In Tobin Ost’s period costumes, Osnes and Jordan resemble a faded photograph right out of an old issue of Life Magazine. Yet an ingénue Bonnie is not, and though Osnes sings sweetly, she lacks the crucial danger that Jordan possesses in spades. It doesn’t help either of them that the book offers very little in the way of character development and presents the pair as sketches rather than actual people.
It’s not a two-character musical, though it might as well be. Claybourne Elder and Melissa Van Der Schyff find a lot of meat to play with in the distinctly un-meaty roles of Clyde’s brother and sister-in-law, Buck and Blanche Barrow. Louis Hobson excels in the thankless role of Ted Hinton, a police officer with a not-so-secret crush on Bonnie. The rest of the ensemble has just as much to work with as everyone else, as Calhoun seems to have not provided for them any choreography, despite meticulously arranging them to form attractive stage pictures (credit Ost again for the set, and Michael Gilliam for the lighting).

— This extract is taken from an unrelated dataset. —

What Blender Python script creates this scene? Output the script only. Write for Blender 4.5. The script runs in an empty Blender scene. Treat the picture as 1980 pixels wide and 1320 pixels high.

Wildhorn’s score ranges from bluegrass to ragtime, with his old favorite—pop-melodies with driving electric guitars—thrown in for good measure. The tunes, I should note, especially the haunting “How ‘Bout a Dance” and “The World Will Remember Us,” are more memorable than Black’s generally simple lyrics, and you’re likely to hum them, as I am, days later.
Projection designer Aaron Rhyne makes extraordinary use of footage, newspaper clippings and real photographs, allowing them to pop up all over the set to punctuate the action taking place. Unfortunately, the goings-on on stage aren’t nearly as exciting as what actually happened, or even our bloody, pulpy, imagined versions of the havoc Bonnie and Clyde, a gun moll and her man, wrought those few years in the 1930s.